Dansereau, Jean
Jean (b Hector) Dansereau. Pianist, teacher, b Verchères, near Montreal, 21 Apr 1891, d Yorktown Heights, NY, 2 Nov 1974; honorary PH D (Montreal) 1940. Born into a family of musicians, he received his first lessons from his mother, a cousin of Calixa Lavallée. He also studied with Angéline Normandin-McNamara and at the McGill Conservatory with Walter Hungerford. In 1913 he was soloist with the McGill University Orchestra in Tchaikovsky's Concerto No. 1. He was awarded the Prix d'Europe in 1914, but the war obliged him to postpone his departure for two years. In Paris he worked with Isidor Philipp, Édouard Risler, and Charles-Marie Widor. In 1920 he began to appear as pianist for such noted singers as Mary Garden, Rodolphe Plamondon, and Oscar Seagle, accompanying them on their European and North American tours. He was the resident accompanist 1924-5 at the studio of Jean de Reszke and upon the latter's death in 1925, he took the Christian name of Jean at the request of the Polish tenor's widow. He pursued his career in Europe and the USA until 1936, when he went to Vienna to work with Emil von Sauer.

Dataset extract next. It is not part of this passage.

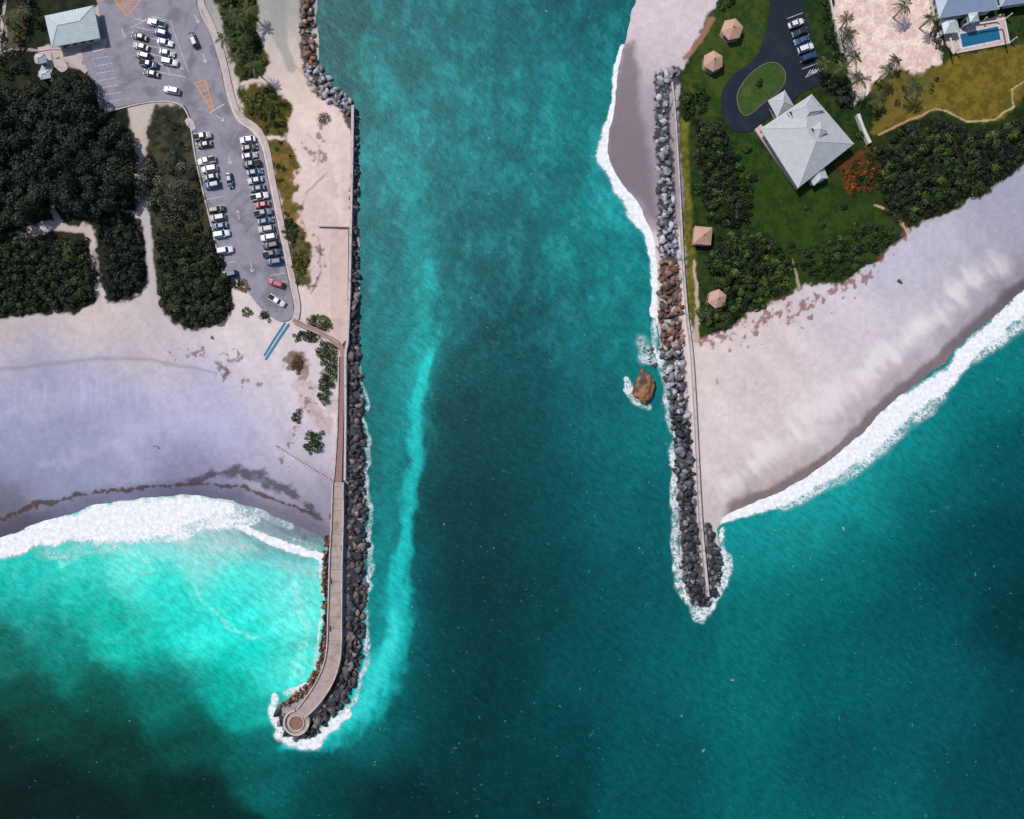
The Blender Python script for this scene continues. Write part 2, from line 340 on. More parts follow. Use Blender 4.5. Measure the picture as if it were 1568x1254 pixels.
for q,c in [([(200,165,5),(212,200,9),(215,245,8),(200,260,4)],(196,182,172)),([(196,325,5),(222,330,7),(230,380,7),(234,430,8),(240,480,14)],(188,180,180)),([(48,350,7),(75,345,12),(110,350,7),(134,355,6),(142,400,4.5),(150,440,4.5),(154,475,7)],(194,180,174)),([(-60,378,2),(0,374,2.5),(70,356,4)],(150,140,134)),([(80,318,5),(90,340,8)],(186,170,158)),
   ([(372,128,3),(400,122,5),(430,122,8)],(214,196,186)),([(1430,168,1.6),(1450,172,1.6),(1480,188,2),(1520,184,1.6),(1550,165,1.6),(1548,140,1.3),(1568,125,1.3)],(186,170,140)),([(1345,208,2),(1390,185,2.5),(1430,168,2)],(180,140,110)),
   ([(1062,400,2.5),(1066,440,3),(1068,480,4),(1066,520,6)],(190,168,150)),([(1222,442,3),(1218,420,2),(1212,400,1.5)],(176,150,130)),([(1388,352,5),(1370,325,3),(1340,315,2)],(196,160,140)),([(0,78,3),(60,76,3),(100,70,3)],(170,160,158)),([(0,20,2),(10,50,2),(5,78,2)],(170,165,165)),([(1090,30,6),(1075,60,5),(1050,90,5)],(150,110,90))]:
    s=strip(U+wu*8,V+wv*8,q);m=sst(s+fin*0.8,0,0.5)
    blend(c,m*0.95);ALPHA*=1-m
m=sst(-sd,0,6);blend((90,120,110),m)
cs=np.clip(cs,0.001,1)
X=(U-784)*S;Y=(627-V)*S
nv,nu=U.shape
idx=np.arange(nu*nv).reshape(nv,nu)
F=np.stack([idx[1:,:-1],idx[1:,1:],idx[:-1,1:],idx[:-1,:-1]],-1).reshape(-1,4)
def groundmat():
    m,nt,b=NM('sand_and_soil');a=attr(nt);p=pos(nt)
    n1=noise(nt,p,1.3,6,0.7);n2=noise(nt,p,4.5,3,0.7)
    f=ma(nt,'ADD',ma(nt,'MULTIPLY',n1,0.6),ma(nt,'MULTIPLY',n2,0.4))
    amp=ma(nt,'ADD',0.42,ma(nt,'MULTIPLY',a.outputs['Alpha'],1.3))
    k=ma(nt,'ADD',1.0,ma(nt,'MULTIPLY',ma(nt,'SUBTRACT',f,0.5),amp))
    nt.links.new(vscale(nt,a.outputs['Color'],k),b.inputs['Base Color'])
    b.inputs['Roughness'].default_value=0.95;b.inputs['Specular IOR Level'].default_value=0.15
    bump(nt,b,f,0.4,0.35);return m
fastmesh('ground',np.stack([X,Y,Z],-1).reshape(-1,3),F,groundmat(),np.concatenate([cs,ALPHA[...,None]],-1).reshape(-1,4),True)
# ---------------------------------------------------------------- water
WR=[(510,20,(6,84,86)),(600,20,(8,100,102)),(700,40,(8,106,108)),(800,20,(6,96,98)),(900,20,(4,92,96)),(950,60,(8,104,106)),
(560,150,(4,88,90)),(620,150,(10,110,112)),(700,150,(14,118,118)),(800,150,(12,108,110)),(900,150,(14,120,122)),
(580,250,(16,122,123)),(650,230,(16,127,128)),(720,300,(6,98,100)),(780,250,(10,106,108)),(880,270,(14,120,122)),(950,320,(20,136,138)),
(565,400,(10,110,112)),(640,380,(12,122,122)),(700,400,(6,90,93)),(800,400,(8,96,98)),(900,400,(12,116,117)),(970,420,(16,130,132)),
(600,500,(12,118,118)),(650,500,(14,120,120)),(720,520,(4,72,76)),(800,520,(5,78,82)),(880,520,(10,102,104)),(960,500,(12,112,114)),
(590,620,(8,106,108)),(700,650,(2,62,66)),(800,650,(4,70,74)),(900,650,(8,94,97)),(990,680,(8,110,113)),
(585,750,(4,96,99)),(690,780,(0,56,60)),(760,780,(1,57,61)),(850,780,(4,73,77)),(950,770,(6,90,93)),(1010,800,(6,92,95)),
(578,880,(6,112,114)),(680,900,(0,54,57)),(750,900,(0,52,56)),(850,900,(2,64,68)),(950,900,(4,82,85)),(1030,940,(5,88,90)),
(575,1000,(12,130,130)),(670,1020,(0,58,60)),(750,1020,(0,56,59)),(900,1020,(2,74,77)),(1050,1020,(4,92,94)),(1150,950,(5,106,107)),
(540,1100,(12,130,128)),(620,1100,(0,66,68)),(700,1130,(0,52,54)),(850,1150,(0,60,63)),(1000,1150,(2,82,84)),(1150,1080,(4,100,101)),(1250,1000,(2,92,94)),
(520,1200,(0,54,54)),(600,1230,(0,44,46)),(800,1240,(0,52,54)),(1000,1240,(2,78,79)),(1150,1230,(3,94,95)),(1280,1160,(1,80,82)),(1350,1240,(4,92,93)),(1480,1230,(1,72,75)),(1560,1240,(1,66,69)),
(1130,830,(12,138,138)),(1200,800,(24,152,150)),(1300,745,(20,148,146)),(1400,670,(14,132,131)),(1470,620,(8,116,118)),(1560,560,(8,116,118)),(1500,700,(3,90,93)),(1560,680,(1,74,78)),(1400,780,(3,98,100)),(1540,830,(0,60,64)),(1460,870,(1,72,76)),(1300,860,(4,102,104)),(1200,900,(4,104,105)),(1560,950,(0,52,57)),(1400,950,(2,82,86)),(1300,1050,(3,92,94)),(1450,1050,(3,84,87)),(1560,1080,(1,64,68)),
(1700,700,(0,60,66)),(1700,1300,(0,55,60)),(900,1500,(0,55,60)),(400,1400,(0,35,38)),(700,-150,(8,98,104))]
WL=[(20,880,(25,192,178)),(100,870,(48,208,192)),(200,860,(96,222,208)),(300,850,(132,216,206)),(400,870,(80,218,206)),(470,880,(106,226,214)),(250,900,(34,216,198)),(350,920,(50,222,206)),(460,960,(90,222,206)),(150,930,(0,182,162)),(50,940,(0,156,142)),(0,1000,(0,104,92)),(100,1000,(0,130,115)),(200,980,(10,184,164)),(280,980,(38,210,192)),(380,1000,(18,218,198)),(450,1020,(80,222,206)),(430,1060,(54,218,204)),(385,1075,(0,172,156)),(350,1060,(0,160,144)),(250,1050,(0,114,102)),(150,1060,(0,80,69)),(30,1080,(0,66,56)),(0,1150,(0,38,32)),(150,1140,(0,50,42)),(300,1130,(0,70,62)),(400,1150,(0,92,85)),(450,1160,(4,116,112)),(100,1230,(0,30,26)),(300,1220,(0,38,34)),(500,1190,(0,72,70)),(0,1250,(0,24,20)),
(430,812,(116,120,132)),(470,832,(108,112,124)),(385,795,(136,138,150)),(330,800,(160,192,188)),(-200,1000,(0,90,80)),(-200,1250,(0,24,20)),(400,1400,(0,35,38)),(900,1500,(0,55,60)),(600,1230,(0,42,46)),(700,1130,(0,48,52)),(560,1150,(0,78,78))]  # dark corner values: deep water, plus vignette darkening put into the colour
w1=(fbm(U/45,V/45,5,4)-0.5);w2=(fbm(U/45+31,V/45,5,6)-0.5)
cr=gmix(U+w1*40,V+w2*40,WR,44);cl=gmix(U+w1*40,V+w2*40,WL,27)
xj=np.interp(V,[0,1040,1080,1120,1300],[525,525,490,450,450])
wsp=np.interp(V,[0,1100,1150,1200],[4,6,25,60])
mL=1/(1+np.exp(np.clip((U-xj)/wsp,-30,30)))*(V>500)
cw=cr*(1-mL[...,None])+cl*mL[...,None]
Ch=(1-mL*(V<1108))
def plume(pl,a,col,sharp=1.0,nz=0.8):
    global cw
    s=strip(U+w1*26,V+w2*26,pl);m=sst(s+nz*(fbm(U/10,V/24,5,5)-0.5),0.0,sharp)*a
    m=(m*Ch)[...,None];cw=cw*(1-m)+np.array(C(*col))*m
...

In 1938, after an absence of almost 20 years, he marked his return to Canada with a brilliant performance of Beethoven's Concerto No. 3 with the Orchestra of the Concerts Symphonique de Montréal. Subsequent recitals, often with commentary, won him a large following in Canada and the USA and also in Brazil, where he lived 1942-3. He gave weekly radio recitals for three months in Rio de Janeiro. In several of them he accompanied his wife, the soprano Muriel Tannahill.

He began teaching at the École supérieure de musique d'Outremont (École Vincent-d'Indy) in 1941 and at the Conservatoire de musique du Québec à Montréal in 1943, the year of its foundation. He gave summer courses at the Royal Conservatory of Music Toronto. Among his pupils were Jocelyn Binet, Auguste Descarries, Anna-Marie Globenski, Jeanne Landry, Clermont Pépin, Stella Plante, and Madeleine Raymond. Later he settled in the USA. His last visit to Canada was in the mid-1950s, when he played Chopin's Concerto No. 2 on the CBC TV program 'L'Heure du concert'.

The inspiration and sensitivity of Dansereau's playing clearly identify him with the romantic school. His repertoire rarely departed from the traditional composers. He was known particularly as an interpreter of Chopin and Debussy, and in 1953 he recorded a program of pieces by these composers for the LP RCI 94. In 1926 and 1929 he recorded 11 songs with the soprano Mary Garden for two series of discs by Victor; two of the songs were not released.

Dansereau's brother Alphonse, a violinist and a member of the Dubois String Quartet 1910-15, died in Montreal 13 Nov 1918.